March 5, 2013

Editorial: Local input on watershed study

The International Lake Champlain/Richelieu River Work Group has righted an oversight that snubbed New York, and we now encourage people on this side of the lake to turn out and voice their opinions.

Everyone in Clinton and Essex counties surely remembers the damaging flooding along Lake Champlain in the spring of 2011. At that time, concern was voiced about whether the conditions on the Richelieu River might have contributed to that destructive situation.

So, the United States and Canada asked the International Joint Commission to plan a study of the causes and impact of flooding in the river and lake watersheds and how it could be prevented or mitigated.

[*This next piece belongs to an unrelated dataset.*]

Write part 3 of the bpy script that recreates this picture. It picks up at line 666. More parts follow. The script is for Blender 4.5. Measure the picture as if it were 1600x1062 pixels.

Lake Champlain flooding is far more than an inconvenience — the economic impact on businesses and homes along its coveted shoreline was brought into sharp focus in spring 2011. That flooding broke all-time lake levels, with Lake Champlain topping 103 feet, and the water remained high for more than six weeks.

The Work Group has developed a draft plan, which you can read at

The next step is to gather public input. The International Joint Commission and the Work Group set up meetings so people could hear about the plan, ask questions and provide feedback.

The meetings were to be held at ECHO in Burlington and at Hotel Relais Gouverneur in Saint-Jean-sur-Richelieu, Quebec. The Work Group will use comments received at the meetings and by mail to develop a final plan to submit to the International Joint Commission.

As soon as the news release about the public meetings arrived, the Press-Republican saw a big gap: Where was a New York meeting?

An Editorial Board had already been set up with Dede Scozzafava, one of Gov. Andrew Cuomo’s representatives, so we asked her whether she could check into the possibility of a meeting on this side of Lake Champlain.